Eine Frage bleibt allerdings offen: Wozu braucht die Sendung Sonya Kraus? Hat sie in der ersten Hälfte als Moderatorin noch eine tragende Rolle, so dient sie in der zweiten Hälfte nur noch dazu, zwischen den einzelnen Programmblöcken relativ sinnleere Phrasen zu dreschen oder das gerade Gesehene noch einmal in ein oder zwei Sätzen zu wiederholen und steht dabei ziemlich verloren in einem Studio, dass sonst nie zu sehen ist. Interviews sind unmöglich, Spielkommandos gibt es von Alice, nicht einmal den ausgeschiedenen Kieckhäben begrüßte oder interviewte sie. Sonya Kraus scheint überhaupt keine relevante Funktion mehr zu erfüllen.

Schlussendlich überzeugte «Solitary» in dem, was es grundsätzlich auch sein sollte: ein psychologisches Experiment. Die Kandidaten gehen bis an die Schmerzgrenze, obwohl sie prominent sind, obwohl es für sie außer der Ehre nichts zu gewinnen gibt. Es mag sein, dass durch die Verkürzung auf nur zehn Tage in den Kapseln gegenüber 21 in der US-Version, das Konzept als Ganzes etwas aufgeweicht wurde, die Spiele selbst haben zumindest in der Auftaktepisode die Härte bewahrt, die man erwartet und erhofft hat und sicherlich auch zumindest in kleinen Kreisen zu kontroversen Diskussionen anregen wird. Wie sich die Reihe als Ganzes schlägt wird vor allem davon abhängen, wie ProSieben es schafft trotz weniger Material mehr Sendezeit als in der Vorlage zu füllen.

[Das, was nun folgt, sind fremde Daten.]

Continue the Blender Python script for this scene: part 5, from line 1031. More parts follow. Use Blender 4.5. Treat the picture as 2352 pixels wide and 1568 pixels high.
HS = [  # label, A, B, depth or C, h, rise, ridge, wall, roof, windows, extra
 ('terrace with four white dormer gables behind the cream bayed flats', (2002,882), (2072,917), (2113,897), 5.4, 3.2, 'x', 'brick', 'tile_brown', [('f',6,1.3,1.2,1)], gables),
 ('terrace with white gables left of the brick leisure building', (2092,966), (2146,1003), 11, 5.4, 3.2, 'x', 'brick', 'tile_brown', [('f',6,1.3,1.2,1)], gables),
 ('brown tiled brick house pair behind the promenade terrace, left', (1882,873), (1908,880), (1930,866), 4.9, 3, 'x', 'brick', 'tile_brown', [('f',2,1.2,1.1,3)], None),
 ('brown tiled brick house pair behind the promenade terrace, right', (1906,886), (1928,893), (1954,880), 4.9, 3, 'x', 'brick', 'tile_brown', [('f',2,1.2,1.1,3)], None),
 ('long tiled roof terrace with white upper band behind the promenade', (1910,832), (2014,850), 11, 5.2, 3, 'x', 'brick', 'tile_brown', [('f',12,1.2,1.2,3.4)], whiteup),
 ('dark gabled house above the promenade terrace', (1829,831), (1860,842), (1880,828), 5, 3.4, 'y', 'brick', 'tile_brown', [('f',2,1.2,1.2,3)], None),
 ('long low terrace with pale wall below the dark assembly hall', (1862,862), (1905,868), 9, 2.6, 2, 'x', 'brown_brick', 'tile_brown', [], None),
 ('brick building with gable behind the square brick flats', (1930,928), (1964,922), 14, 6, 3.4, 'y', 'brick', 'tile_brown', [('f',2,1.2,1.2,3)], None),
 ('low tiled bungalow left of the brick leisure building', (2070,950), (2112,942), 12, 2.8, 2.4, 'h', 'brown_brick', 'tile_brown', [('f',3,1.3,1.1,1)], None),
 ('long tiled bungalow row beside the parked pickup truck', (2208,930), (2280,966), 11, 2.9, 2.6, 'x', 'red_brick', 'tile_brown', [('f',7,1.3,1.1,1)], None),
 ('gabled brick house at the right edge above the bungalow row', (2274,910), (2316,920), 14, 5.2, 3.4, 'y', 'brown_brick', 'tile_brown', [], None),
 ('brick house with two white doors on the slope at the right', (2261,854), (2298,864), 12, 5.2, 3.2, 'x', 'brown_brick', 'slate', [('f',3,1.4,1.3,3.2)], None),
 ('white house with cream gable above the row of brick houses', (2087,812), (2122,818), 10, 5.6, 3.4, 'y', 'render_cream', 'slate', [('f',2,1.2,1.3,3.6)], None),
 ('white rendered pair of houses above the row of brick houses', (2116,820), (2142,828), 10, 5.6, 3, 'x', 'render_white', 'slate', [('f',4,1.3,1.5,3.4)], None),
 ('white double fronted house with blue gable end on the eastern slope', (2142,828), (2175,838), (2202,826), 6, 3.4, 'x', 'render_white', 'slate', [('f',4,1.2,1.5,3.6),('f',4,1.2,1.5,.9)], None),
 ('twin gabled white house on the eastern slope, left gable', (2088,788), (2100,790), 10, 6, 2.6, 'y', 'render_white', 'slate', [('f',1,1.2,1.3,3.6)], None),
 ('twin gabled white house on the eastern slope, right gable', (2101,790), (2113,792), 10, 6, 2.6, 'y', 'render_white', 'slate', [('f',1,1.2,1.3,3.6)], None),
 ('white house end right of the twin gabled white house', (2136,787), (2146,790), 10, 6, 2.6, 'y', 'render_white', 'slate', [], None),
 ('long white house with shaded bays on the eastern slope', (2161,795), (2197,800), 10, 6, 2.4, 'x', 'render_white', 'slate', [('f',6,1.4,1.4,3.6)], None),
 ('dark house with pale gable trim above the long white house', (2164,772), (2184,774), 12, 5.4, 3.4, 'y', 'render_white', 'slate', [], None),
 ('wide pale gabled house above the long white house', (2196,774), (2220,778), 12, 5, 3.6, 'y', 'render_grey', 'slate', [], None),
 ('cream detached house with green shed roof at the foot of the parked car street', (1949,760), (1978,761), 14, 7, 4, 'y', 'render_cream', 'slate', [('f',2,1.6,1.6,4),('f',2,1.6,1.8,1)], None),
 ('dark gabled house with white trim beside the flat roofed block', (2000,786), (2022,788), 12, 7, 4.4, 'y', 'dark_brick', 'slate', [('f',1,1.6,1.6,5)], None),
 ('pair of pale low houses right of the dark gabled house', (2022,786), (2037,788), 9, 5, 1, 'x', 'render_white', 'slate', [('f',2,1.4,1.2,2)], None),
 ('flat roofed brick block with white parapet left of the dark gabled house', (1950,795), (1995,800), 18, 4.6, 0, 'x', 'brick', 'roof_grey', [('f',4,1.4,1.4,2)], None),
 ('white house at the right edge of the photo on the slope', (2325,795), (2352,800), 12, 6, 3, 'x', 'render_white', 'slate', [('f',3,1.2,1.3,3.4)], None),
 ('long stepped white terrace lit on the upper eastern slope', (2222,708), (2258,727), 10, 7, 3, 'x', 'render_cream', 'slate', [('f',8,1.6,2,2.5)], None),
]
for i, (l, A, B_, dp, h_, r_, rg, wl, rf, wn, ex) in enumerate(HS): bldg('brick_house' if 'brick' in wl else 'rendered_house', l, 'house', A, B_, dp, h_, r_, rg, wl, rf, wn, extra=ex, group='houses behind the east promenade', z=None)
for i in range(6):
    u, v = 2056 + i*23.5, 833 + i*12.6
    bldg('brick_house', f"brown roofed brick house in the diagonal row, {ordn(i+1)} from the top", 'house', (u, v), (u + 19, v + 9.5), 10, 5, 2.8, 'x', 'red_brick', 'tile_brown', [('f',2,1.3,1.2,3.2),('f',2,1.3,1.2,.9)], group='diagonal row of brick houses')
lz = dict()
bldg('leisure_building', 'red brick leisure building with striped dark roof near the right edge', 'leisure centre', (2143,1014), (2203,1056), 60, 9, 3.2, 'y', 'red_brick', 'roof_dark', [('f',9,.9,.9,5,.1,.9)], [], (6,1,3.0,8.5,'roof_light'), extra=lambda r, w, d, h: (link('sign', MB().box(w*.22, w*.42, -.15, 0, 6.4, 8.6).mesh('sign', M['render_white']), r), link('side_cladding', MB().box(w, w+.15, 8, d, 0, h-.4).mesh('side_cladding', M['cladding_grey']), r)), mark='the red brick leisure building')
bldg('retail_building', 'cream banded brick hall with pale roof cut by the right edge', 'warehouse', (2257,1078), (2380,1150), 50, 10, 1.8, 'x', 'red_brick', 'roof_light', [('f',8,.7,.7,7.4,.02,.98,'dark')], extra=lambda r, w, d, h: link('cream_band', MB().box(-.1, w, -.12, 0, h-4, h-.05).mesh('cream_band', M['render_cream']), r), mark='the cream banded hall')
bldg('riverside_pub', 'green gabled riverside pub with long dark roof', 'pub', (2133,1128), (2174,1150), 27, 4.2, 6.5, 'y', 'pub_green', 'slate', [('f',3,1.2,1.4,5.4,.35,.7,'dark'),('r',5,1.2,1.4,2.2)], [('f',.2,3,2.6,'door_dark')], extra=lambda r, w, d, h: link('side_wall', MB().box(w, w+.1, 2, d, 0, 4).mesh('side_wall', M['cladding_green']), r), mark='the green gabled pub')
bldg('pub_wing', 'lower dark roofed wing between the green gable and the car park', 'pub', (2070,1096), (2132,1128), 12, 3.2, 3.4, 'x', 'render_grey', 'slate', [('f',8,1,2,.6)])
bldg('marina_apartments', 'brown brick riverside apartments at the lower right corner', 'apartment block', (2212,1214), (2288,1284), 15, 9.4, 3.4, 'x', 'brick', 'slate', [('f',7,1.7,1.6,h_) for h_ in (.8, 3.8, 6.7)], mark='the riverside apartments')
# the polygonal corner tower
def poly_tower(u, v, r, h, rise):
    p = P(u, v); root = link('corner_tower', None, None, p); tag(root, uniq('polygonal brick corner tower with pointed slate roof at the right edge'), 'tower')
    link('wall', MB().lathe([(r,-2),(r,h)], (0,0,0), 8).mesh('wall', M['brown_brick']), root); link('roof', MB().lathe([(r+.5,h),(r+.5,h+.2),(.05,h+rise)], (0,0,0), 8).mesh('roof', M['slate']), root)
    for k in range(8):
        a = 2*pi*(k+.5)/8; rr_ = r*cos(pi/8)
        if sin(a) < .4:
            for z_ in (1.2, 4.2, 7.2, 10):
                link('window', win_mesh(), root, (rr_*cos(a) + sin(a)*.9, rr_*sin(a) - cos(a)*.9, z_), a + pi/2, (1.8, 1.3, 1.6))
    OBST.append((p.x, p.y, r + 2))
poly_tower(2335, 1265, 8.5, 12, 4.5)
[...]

Noch einmal kann man die Kandidaten nämlich nicht 50 Minuten lang vorstellen und die bisherigen Mittel, um mehr Zeit zu füllen - die sinnfreien Moderationen von Sonya Kraus und die teilweise schon sehr viel verratenden Ausschnitte künftiger Szenen - enthalten keinerlei Mehrwert. Woran es dieses Mal nicht scheitern wird, sind die semiprominenten Kandidaten. Zwar beginnt die Selbstdarstellung schon direkt beim Einzug, doch schnell fallen die Fassaden und so mancher Promi wird in den nächsten Folgen wohl noch Grenzen an sich entdecken, die er zuvor nicht einmal geahnt hatte.